» Goal: The complete listing should be restated exactly.

---

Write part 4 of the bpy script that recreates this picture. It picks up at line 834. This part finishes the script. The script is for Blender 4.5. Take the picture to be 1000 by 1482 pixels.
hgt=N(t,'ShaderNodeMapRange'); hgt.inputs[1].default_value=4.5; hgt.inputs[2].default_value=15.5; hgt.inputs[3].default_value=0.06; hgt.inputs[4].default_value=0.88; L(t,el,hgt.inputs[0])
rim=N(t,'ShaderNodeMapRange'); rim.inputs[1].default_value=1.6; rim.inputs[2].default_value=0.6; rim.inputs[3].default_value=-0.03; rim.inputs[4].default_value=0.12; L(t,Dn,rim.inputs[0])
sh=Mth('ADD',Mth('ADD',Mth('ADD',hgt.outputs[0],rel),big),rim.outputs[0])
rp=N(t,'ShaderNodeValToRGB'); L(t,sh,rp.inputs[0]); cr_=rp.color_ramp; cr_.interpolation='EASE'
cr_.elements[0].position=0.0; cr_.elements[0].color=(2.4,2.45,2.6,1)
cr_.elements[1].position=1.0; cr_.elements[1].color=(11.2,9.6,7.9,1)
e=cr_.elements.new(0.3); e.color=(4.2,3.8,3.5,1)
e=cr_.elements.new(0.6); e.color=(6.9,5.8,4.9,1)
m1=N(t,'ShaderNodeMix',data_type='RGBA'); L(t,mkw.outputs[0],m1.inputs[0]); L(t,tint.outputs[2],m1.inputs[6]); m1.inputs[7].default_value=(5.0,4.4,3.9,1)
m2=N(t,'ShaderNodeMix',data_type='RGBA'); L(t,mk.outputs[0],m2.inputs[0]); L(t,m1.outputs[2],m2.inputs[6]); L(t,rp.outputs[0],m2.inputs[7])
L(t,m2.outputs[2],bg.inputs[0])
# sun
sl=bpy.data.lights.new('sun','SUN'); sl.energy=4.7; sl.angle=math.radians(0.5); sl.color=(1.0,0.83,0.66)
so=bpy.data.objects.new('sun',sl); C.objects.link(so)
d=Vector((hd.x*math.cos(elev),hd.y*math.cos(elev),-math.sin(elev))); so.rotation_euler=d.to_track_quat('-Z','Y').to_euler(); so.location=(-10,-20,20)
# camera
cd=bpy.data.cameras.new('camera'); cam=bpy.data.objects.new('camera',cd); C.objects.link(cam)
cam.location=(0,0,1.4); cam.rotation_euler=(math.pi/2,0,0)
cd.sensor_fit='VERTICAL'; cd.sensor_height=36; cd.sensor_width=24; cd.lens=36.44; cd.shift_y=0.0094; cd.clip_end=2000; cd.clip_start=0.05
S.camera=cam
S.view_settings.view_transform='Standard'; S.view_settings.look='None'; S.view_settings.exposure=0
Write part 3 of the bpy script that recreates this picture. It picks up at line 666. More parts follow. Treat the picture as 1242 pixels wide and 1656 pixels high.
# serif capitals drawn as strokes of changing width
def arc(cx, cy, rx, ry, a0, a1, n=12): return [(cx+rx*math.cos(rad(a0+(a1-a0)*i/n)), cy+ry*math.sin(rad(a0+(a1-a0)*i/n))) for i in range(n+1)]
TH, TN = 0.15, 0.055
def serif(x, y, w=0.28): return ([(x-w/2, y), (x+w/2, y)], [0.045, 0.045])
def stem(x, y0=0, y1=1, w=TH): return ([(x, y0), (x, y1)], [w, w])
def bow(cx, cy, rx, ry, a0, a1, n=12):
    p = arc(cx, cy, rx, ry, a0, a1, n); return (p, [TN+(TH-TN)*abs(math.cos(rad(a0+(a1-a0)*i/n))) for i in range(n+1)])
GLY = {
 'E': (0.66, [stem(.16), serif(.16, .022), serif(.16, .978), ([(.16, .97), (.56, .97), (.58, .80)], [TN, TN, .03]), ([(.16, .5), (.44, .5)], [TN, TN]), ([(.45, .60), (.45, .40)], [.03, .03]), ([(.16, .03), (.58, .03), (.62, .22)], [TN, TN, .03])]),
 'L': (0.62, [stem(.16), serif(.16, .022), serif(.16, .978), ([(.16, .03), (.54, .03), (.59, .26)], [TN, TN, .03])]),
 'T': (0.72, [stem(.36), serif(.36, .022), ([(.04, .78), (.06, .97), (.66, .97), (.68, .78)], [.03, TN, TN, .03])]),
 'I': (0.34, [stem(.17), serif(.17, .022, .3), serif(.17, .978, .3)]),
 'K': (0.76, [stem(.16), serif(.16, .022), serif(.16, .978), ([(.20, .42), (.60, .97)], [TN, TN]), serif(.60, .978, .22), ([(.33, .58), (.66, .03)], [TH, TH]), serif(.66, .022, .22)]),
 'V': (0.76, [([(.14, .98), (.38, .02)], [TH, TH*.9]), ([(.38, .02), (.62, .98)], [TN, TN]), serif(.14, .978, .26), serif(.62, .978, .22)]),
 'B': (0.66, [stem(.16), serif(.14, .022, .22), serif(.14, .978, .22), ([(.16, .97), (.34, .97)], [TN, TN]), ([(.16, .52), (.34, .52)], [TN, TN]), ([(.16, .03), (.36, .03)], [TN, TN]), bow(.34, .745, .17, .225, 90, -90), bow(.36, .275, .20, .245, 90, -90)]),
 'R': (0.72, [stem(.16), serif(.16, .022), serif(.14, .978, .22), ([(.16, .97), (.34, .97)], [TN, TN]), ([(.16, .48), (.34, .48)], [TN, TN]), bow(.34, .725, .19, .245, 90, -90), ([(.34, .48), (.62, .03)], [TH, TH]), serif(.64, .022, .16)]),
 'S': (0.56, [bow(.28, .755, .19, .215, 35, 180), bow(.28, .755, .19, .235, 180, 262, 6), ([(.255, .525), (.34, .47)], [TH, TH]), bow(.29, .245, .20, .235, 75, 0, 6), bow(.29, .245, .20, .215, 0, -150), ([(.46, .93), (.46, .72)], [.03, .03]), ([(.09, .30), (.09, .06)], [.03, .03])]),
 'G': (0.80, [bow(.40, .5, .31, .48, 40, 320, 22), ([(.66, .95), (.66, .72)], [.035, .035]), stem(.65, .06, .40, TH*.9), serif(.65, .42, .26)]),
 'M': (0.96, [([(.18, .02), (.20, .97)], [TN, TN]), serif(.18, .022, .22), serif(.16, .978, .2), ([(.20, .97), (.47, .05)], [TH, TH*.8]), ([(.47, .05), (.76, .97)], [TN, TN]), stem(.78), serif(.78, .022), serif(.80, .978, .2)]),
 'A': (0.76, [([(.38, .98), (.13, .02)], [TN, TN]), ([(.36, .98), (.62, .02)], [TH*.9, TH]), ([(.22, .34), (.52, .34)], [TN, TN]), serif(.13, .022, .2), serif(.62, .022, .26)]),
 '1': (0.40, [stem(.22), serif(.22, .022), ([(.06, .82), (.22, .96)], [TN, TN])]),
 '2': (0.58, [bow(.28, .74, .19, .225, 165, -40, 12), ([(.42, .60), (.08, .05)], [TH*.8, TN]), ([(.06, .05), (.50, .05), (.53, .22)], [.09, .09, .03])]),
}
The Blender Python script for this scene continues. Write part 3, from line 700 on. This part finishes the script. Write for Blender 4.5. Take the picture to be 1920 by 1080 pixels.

---

» Exercise answer:
Write part 4 of the bpy script that recreates this picture. It picks up at line 834. This part finishes the script. The script is for Blender 4.5. Take the picture to be 1000 by 1482 pixels.
hgt=N(t,'ShaderNodeMapRange'); hgt.inputs[1].default_value=4.5; hgt.inputs[2].default_value=15.5; hgt.inputs[3].default_value=0.06; hgt.inputs[4].default_value=0.88; L(t,el,hgt.inputs[0])
rim=N(t,'ShaderNodeMapRange'); rim.inputs[1].default_value=1.6; rim.inputs[2].default_value=0.6; rim.inputs[3].default_value=-0.03; rim.inputs[4].default_value=0.12; L(t,Dn,rim.inputs[0])
sh=Mth('ADD',Mth('ADD',Mth('ADD',hgt.outputs[0],rel),big),rim.outputs[0])
rp=N(t,'ShaderNodeValToRGB'); L(t,sh,rp.inputs[0]); cr_=rp.color_ramp; cr_.interpolation='EASE'
cr_.elements[0].position=0.0; cr_.elements[0].color=(2.4,2.45,2.6,1)
cr_.elements[1].position=1.0; cr_.elements[1].color=(11.2,9.6,7.9,1)
e=cr_.elements.new(0.3); e.color=(4.2,3.8,3.5,1)
e=cr_.elements.new(0.6); e.color=(6.9,5.8,4.9,1)
m1=N(t,'ShaderNodeMix',data_type='RGBA'); L(t,mkw.outputs[0],m1.inputs[0]); L(t,tint.outputs[2],m1.inputs[6]); m1.inputs[7].default_value=(5.0,4.4,3.9,1)
m2=N(t,'ShaderNodeMix',data_type='RGBA'); L(t,mk.outputs[0],m2.inputs[0]); L(t,m1.outputs[2],m2.inputs[6]); L(t,rp.outputs[0],m2.inputs[7])
L(t,m2.outputs[2],bg.inputs[0])
# sun
sl=bpy.data.lights.new('sun','SUN'); sl.energy=4.7; sl.angle=math.radians(0.5); sl.color=(1.0,0.83,0.66)
so=bpy.data.objects.new('sun',sl); C.objects.link(so)
d=Vector((hd.x*math.cos(elev),hd.y*math.cos(elev),-math.sin(elev))); so.rotation_euler=d.to_track_quat('-Z','Y').to_euler(); so.location=(-10,-20,20)
# camera
cd=bpy.data.cameras.new('camera'); cam=bpy.data.objects.new('camera',cd); C.objects.link(cam)
cam.location=(0,0,1.4); cam.rotation_euler=(math.pi/2,0,0)
cd.sensor_fit='VERTICAL'; cd.sensor_height=36; cd.sensor_width=24; cd.lens=36.44; cd.shift_y=0.0094; cd.clip_end=2000; cd.clip_start=0.05
S.camera=cam
S.view_settings.view_transform='Standard'; S.view_settings.look='None'; S.view_settings.exposure=0
Write part 3 of the bpy script that recreates this picture. It picks up at line 666. More parts follow. Treat the picture as 1242 pixels wide and 1656 pixels high.
# serif capitals drawn as strokes of changing width
def arc(cx, cy, rx, ry, a0, a1, n=12): return [(cx+rx*math.cos(rad(a0+(a1-a0)*i/n)), cy+ry*math.sin(rad(a0+(a1-a0)*i/n))) for i in range(n+1)]
TH, TN = 0.15, 0.055
def serif(x, y, w=0.28): return ([(x-w/2, y), (x+w/2, y)], [0.045, 0.045])
def stem(x, y0=0, y1=1, w=TH): return ([(x, y0), (x, y1)], [w, w])
def bow(cx, cy, rx, ry, a0, a1, n=12):
    p = arc(cx, cy, rx, ry, a0, a1, n); return (p, [TN+(TH-TN)*abs(math.cos(rad(a0+(a1-a0)*i/n))) for i in range(n+1)])
GLY = {
 'E': (0.66, [stem(.16), serif(.16, .022), serif(.16, .978), ([(.16, .97), (.56, .97), (.58, .80)], [TN, TN, .03]), ([(.16, .5), (.44, .5)], [TN, TN]), ([(.45, .60), (.45, .40)], [.03, .03]), ([(.16, .03), (.58, .03), (.62, .22)], [TN, TN, .03])]),
 'L': (0.62, [stem(.16), serif(.16, .022), serif(.16, .978), ([(.16, .03), (.54, .03), (.59, .26)], [TN, TN, .03])]),
 'T': (0.72, [stem(.36), serif(.36, .022), ([(.04, .78), (.06, .97), (.66, .97), (.68, .78)], [.03, TN, TN, .03])]),
 'I': (0.34, [stem(.17), serif(.17, .022, .3), serif(.17, .978, .3)]),
 'K': (0.76, [stem(.16), serif(.16, .022), serif(.16, .978), ([(.20, .42), (.60, .97)], [TN, TN]), serif(.60, .978, .22), ([(.33, .58), (.66, .03)], [TH, TH]), serif(.66, .022, .22)]),
 'V': (0.76, [([(.14, .98), (.38, .02)], [TH, TH*.9]), ([(.38, .02), (.62, .98)], [TN, TN]), serif(.14, .978, .26), serif(.62, .978, .22)]),
 'B': (0.66, [stem(.16), serif(.14, .022, .22), serif(.14, .978, .22), ([(.16, .97), (.34, .97)], [TN, TN]), ([(.16, .52), (.34, .52)], [TN, TN]), ([(.16, .03), (.36, .03)], [TN, TN]), bow(.34, .745, .17, .225, 90, -90), bow(.36, .275, .20, .245, 90, -90)]),
 'R': (0.72, [stem(.16), serif(.16, .022), serif(.14, .978, .22), ([(.16, .97), (.34, .97)], [TN, TN]), ([(.16, .48), (.34, .48)], [TN, TN]), bow(.34, .725, .19, .245, 90, -90), ([(.34, .48), (.62, .03)], [TH, TH]), serif(.64, .022, .16)]),
 'S': (0.56, [bow(.28, .755, .19, .215, 35, 180), bow(.28, .755, .19, .235, 180, 262, 6), ([(.255, .525), (.34, .47)], [TH, TH]), bow(.29, .245, .20, .235, 75, 0, 6), bow(.29, .245, .20, .215, 0, -150), ([(.46, .93), (.46, .72)], [.03, .03]), ([(.09, .30), (.09, .06)], [.03, .03])]),
 'G': (0.80, [bow(.40, .5, .31, .48, 40, 320, 22), ([(.66, .95), (.66, .72)], [.035, .035]), stem(.65, .06, .40, TH*.9), serif(.65, .42, .26)]),
 'M': (0.96, [([(.18, .02), (.20, .97)], [TN, TN]), serif(.18, .022, .22), serif(.16, .978, .2), ([(.20, .97), (.47, .05)], [TH, TH*.8]), ([(.47, .05), (.76, .97)], [TN, TN]), stem(.78), serif(.78, .022), serif(.80, .978, .2)]),
 'A': (0.76, [([(.38, .98), (.13, .02)], [TN, TN]), ([(.36, .98), (.62, .02)], [TH*.9, TH]), ([(.22, .34), (.52, .34)], [TN, TN]), serif(.13, .022, .2), serif(.62, .022, .26)]),
 '1': (0.40, [stem(.22), serif(.22, .022), ([(.06, .82), (.22, .96)], [TN, TN])]),
 '2': (0.58, [bow(.28, .74, .19, .225, 165, -40, 12), ([(.42, .60), (.08, .05)], [TH*.8, TN]), ([(.06, .05), (.50, .05), (.53, .22)], [.09, .09, .03])]),
}
The Blender Python script for this scene continues. Write part 3, from line 700 on. This part finishes the script. Write for Blender 4.5. Take the picture to be 1920 by 1080 pixels.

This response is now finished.